Aim of the exercise.
Your task is to quote the listing below exactly, beginning with its first line and ending on the line bearing "SC.camera = cam".
----
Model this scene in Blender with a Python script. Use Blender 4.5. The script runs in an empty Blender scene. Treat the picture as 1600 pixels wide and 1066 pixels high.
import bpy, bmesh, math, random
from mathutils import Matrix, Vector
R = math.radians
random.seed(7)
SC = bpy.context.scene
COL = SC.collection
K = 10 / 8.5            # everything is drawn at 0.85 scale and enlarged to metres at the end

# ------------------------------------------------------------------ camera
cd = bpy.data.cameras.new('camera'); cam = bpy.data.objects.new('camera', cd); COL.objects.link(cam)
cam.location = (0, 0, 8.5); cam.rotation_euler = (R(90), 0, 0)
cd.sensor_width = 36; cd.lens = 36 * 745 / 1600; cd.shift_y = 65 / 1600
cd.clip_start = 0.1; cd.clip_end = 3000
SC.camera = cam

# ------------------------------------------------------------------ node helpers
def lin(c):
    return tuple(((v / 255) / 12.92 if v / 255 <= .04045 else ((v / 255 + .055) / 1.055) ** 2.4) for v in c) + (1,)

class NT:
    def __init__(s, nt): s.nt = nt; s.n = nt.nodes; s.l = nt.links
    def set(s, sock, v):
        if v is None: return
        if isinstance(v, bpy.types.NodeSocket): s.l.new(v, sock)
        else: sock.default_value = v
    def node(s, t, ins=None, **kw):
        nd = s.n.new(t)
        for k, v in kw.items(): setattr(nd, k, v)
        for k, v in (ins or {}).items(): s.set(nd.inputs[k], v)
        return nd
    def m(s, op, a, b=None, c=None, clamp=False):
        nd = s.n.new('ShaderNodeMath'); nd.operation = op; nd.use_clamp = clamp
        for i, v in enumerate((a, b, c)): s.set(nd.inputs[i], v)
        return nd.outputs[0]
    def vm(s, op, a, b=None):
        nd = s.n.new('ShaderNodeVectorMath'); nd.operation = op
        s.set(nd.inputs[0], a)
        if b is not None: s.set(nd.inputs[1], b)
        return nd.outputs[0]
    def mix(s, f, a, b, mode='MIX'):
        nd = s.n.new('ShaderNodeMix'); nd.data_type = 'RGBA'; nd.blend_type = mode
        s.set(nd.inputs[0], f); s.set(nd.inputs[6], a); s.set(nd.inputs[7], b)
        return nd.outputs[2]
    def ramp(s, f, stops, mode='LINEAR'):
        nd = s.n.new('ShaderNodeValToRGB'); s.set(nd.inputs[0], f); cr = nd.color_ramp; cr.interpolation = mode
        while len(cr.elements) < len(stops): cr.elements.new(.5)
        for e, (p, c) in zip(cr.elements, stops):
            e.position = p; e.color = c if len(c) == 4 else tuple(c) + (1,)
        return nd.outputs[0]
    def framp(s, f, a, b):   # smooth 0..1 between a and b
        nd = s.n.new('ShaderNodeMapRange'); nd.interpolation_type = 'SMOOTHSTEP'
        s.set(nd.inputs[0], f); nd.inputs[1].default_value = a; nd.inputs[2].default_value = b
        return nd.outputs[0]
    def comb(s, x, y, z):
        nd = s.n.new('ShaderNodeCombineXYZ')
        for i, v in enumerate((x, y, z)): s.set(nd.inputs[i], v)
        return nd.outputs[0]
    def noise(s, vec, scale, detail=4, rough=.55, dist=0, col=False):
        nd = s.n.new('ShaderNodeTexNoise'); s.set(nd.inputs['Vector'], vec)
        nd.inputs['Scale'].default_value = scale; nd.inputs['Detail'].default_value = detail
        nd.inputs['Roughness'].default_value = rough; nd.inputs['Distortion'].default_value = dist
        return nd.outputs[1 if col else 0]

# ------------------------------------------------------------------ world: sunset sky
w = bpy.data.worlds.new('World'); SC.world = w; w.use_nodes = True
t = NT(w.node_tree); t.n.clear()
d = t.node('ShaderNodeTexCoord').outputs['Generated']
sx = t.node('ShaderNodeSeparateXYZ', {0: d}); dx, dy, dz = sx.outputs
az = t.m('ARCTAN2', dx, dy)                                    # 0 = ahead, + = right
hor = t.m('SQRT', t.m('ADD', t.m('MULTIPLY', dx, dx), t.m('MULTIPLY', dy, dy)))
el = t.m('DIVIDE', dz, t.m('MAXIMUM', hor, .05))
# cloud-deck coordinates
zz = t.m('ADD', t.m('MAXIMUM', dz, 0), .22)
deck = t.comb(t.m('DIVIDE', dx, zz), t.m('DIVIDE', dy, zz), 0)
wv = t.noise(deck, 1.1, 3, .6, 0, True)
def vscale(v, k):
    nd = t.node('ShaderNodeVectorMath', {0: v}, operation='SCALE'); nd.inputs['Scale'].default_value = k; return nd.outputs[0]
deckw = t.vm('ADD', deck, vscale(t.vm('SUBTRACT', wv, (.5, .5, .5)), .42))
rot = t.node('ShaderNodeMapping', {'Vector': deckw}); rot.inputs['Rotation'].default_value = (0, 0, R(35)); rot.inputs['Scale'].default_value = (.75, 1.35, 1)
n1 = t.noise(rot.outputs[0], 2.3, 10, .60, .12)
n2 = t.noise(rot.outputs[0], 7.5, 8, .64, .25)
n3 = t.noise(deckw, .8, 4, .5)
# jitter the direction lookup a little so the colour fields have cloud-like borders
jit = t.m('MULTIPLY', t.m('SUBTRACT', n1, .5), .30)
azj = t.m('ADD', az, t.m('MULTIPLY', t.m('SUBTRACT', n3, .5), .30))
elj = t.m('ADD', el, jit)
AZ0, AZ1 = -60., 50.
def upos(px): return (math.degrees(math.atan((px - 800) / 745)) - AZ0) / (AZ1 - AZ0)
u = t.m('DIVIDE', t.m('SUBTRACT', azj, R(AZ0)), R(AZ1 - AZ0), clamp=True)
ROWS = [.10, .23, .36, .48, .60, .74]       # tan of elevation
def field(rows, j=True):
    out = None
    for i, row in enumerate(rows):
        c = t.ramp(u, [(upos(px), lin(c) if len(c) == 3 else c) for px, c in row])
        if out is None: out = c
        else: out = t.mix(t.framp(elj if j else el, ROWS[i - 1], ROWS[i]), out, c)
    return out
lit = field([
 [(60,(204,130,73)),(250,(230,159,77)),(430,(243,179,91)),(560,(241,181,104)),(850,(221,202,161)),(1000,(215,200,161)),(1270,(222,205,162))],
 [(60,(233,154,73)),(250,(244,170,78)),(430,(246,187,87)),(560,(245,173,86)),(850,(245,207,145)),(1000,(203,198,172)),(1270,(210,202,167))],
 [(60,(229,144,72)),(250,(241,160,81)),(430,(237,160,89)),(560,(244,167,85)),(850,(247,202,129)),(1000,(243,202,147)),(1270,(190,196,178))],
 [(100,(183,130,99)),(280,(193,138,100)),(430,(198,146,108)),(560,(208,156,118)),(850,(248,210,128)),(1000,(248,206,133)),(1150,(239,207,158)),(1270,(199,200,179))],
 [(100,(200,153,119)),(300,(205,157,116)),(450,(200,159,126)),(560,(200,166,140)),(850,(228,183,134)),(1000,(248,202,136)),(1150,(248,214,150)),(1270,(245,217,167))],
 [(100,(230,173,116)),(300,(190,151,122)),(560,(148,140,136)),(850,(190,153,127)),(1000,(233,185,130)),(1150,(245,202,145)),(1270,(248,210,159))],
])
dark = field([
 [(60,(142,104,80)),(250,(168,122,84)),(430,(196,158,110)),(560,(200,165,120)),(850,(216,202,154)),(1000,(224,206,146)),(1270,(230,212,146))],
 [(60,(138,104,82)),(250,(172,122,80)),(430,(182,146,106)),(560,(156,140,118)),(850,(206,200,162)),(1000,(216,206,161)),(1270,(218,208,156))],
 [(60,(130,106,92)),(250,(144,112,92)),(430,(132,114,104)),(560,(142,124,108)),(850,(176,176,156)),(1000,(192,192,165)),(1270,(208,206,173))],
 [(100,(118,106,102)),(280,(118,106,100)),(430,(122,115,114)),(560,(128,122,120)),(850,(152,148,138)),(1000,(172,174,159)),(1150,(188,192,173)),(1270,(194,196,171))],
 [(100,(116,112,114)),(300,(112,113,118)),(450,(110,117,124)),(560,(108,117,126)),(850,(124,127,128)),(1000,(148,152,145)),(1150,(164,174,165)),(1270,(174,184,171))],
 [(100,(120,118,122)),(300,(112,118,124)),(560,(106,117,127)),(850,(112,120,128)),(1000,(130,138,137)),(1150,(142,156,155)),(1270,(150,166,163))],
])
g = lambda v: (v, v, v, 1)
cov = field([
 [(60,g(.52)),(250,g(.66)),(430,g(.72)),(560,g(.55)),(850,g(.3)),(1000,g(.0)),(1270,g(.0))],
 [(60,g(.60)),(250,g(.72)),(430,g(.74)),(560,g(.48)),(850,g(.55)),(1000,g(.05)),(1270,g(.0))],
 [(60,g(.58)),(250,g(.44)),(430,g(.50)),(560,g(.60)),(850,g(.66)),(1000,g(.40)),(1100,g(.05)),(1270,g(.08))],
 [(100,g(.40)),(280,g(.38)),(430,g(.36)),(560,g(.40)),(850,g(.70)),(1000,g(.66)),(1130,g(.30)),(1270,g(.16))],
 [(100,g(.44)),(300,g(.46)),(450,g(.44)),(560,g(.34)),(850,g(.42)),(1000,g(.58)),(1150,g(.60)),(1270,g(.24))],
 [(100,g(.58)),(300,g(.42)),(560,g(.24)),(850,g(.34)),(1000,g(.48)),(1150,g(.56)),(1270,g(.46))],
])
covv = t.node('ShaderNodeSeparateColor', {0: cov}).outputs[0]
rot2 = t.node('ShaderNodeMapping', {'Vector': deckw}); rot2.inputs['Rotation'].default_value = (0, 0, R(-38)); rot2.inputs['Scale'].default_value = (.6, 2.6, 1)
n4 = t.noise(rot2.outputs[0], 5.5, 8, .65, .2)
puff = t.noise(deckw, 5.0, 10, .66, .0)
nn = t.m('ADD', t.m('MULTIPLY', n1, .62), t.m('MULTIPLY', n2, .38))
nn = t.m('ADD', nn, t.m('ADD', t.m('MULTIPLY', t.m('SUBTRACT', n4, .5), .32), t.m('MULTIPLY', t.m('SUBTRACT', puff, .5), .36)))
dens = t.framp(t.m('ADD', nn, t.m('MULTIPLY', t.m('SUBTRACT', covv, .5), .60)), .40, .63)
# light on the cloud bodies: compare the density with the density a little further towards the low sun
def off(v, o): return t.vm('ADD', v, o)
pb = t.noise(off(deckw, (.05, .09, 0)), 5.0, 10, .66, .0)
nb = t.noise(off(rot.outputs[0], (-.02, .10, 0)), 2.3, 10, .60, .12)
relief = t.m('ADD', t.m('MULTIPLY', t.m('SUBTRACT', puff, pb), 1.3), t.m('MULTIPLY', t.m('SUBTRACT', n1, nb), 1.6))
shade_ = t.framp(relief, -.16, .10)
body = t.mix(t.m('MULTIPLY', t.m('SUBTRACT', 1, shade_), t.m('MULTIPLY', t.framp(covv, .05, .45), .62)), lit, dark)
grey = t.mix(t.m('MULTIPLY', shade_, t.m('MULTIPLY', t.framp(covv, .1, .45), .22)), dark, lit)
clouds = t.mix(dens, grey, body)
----
Written answer.
Model this scene in Blender with a Python script. Use Blender 4.5. The script runs in an empty Blender scene. Treat the picture as 1600 pixels wide and 1066 pixels high.
import bpy, bmesh, math, random
from mathutils import Matrix, Vector
R = math.radians
random.seed(7)
SC = bpy.context.scene
COL = SC.collection
K = 10 / 8.5            # everything is drawn at 0.85 scale and enlarged to metres at the end

# ------------------------------------------------------------------ camera
cd = bpy.data.cameras.new('camera'); cam = bpy.data.objects.new('camera', cd); COL.objects.link(cam)
cam.location = (0, 0, 8.5); cam.rotation_euler = (R(90), 0, 0)
cd.sensor_width = 36; cd.lens = 36 * 745 / 1600; cd.shift_y = 65 / 1600
cd.clip_start = 0.1; cd.clip_end = 3000
SC.camera = cam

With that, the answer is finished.